Ellen McGinnis in Private Equity Law Report: Alternative Financing Facilities

March 11, 2020

Haynes and Boone, LLP Partner Ellen Gibson McGinnis recently talked with Private Equity Law Report to share her insights about trends in the use of hybrid financing facilities in the private equity (PE) industry.

Here is an excerpt:

Streamlining is a hallmark of the PE industry: sponsors constantly pursue it to maximize the value of portfolio companies, as well as to optimize their own compliance and investment management efforts. Therefore, it makes sense for PE sponsors to look to consolidate the various financing facilities they use for fund- or management-level borrowings. A hybrid facility is a logical outgrowth of that effort as a single credit agreement combining the benefits of both subscription facilities and net asset value (NAV) facilities.

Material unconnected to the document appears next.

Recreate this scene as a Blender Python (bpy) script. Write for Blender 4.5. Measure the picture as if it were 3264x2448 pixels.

To better understand hybrid facilities, the Private Equity Law Report recently interviewed Haynes and Boone Partner Ellen Gibson McGinnis for her insights on unique traits and trends in this area. Specifically, this article outlines the mechanics of a hybrid facility’s borrowing base; explores some of the pros and cons for sponsors to consider pre-adoption; and explains why hybrid facilities have never achieved widespread adoption as sources of fund financing.

For more on NAV and subscription facilities, see “Characteristics and Benefits of NAV Facilities for Secondary Funds” (Sept. 10, 2019); and “Trends in the Use of Subscription Credit Facilities: Structuring Considerations Negotiated With Lenders and Important LPA and Side Letter Provisions (Part Two of Two)” (Feb. 7, 2019).

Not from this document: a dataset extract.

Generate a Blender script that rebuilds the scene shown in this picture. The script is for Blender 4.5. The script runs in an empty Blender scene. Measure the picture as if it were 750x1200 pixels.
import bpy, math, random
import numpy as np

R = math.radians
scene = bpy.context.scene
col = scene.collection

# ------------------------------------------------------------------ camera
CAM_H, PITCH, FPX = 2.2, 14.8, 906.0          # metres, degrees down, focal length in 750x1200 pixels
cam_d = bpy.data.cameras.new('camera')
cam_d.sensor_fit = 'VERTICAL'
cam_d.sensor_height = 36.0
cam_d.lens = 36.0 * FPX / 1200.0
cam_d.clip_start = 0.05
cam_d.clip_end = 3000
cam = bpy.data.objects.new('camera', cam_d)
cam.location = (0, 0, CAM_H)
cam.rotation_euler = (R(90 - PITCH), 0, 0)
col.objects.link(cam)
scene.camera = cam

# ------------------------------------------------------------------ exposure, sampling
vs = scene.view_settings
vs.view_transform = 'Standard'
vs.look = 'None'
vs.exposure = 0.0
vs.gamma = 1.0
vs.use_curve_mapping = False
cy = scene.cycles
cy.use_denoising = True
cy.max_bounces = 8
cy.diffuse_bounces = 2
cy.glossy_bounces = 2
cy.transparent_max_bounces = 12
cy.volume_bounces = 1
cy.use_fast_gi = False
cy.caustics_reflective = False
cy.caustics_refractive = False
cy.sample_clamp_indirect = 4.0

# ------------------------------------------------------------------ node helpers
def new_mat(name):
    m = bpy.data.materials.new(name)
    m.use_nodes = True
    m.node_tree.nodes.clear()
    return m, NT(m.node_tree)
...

PELR: Please provide a summary of hybrid facilities and where they fall on the spectrum of financing options available to PE sponsors.

McGinnis: A PE fund usually has a subscription facility when it is formed, with a borrowing base composed of the unfunded capital commitments of its creditworthy investors. That subscription line gets drawn during the fund’s investment period. At the end of that investment period, when unfunded capital commitments have been exhausted, many PE funds terminate their subscription facilities and replace them with separate NAV facilities that use qualifying fund assets as the borrowing base.

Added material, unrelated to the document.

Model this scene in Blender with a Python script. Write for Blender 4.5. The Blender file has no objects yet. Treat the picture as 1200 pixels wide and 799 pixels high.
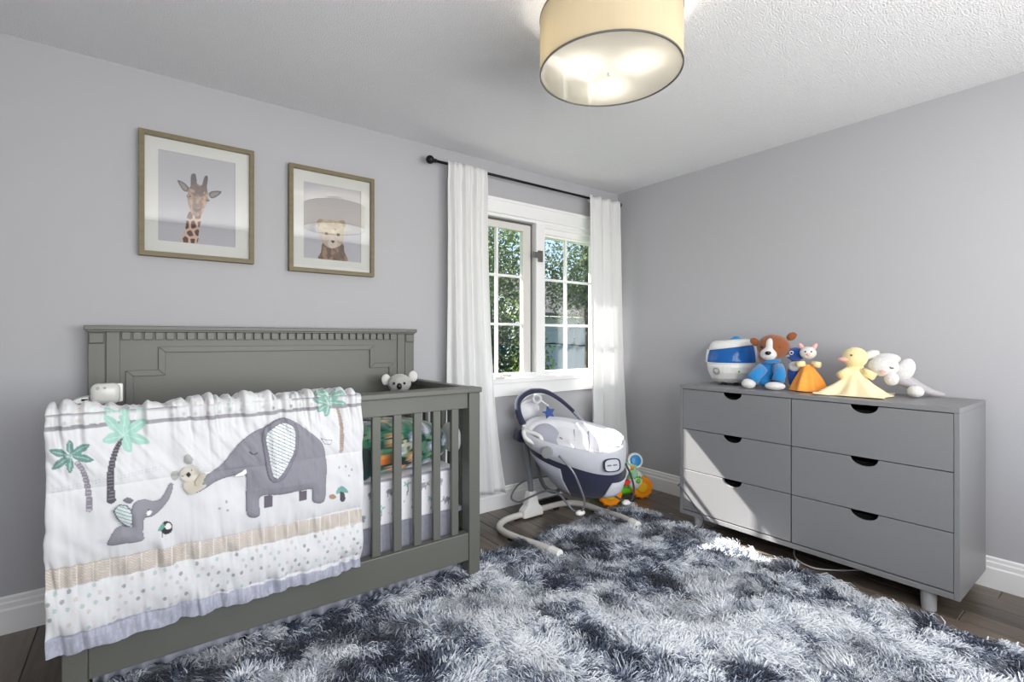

Alternatively, a hybrid facility basically combines a subscription facility and a NAV facility in the same documentation. General partners (GPs) benefit by having a single financing facility with a longer duration because the assets acquired under a subscription line support the borrowings under the NAV portion of the facility. Putting a single hybrid facility in place – instead of separate subscription and NAV facilities (which may, at times, be with different lenders) – should result in reduced costs (e.g., bank fees, legal fees, etc.) for the GP.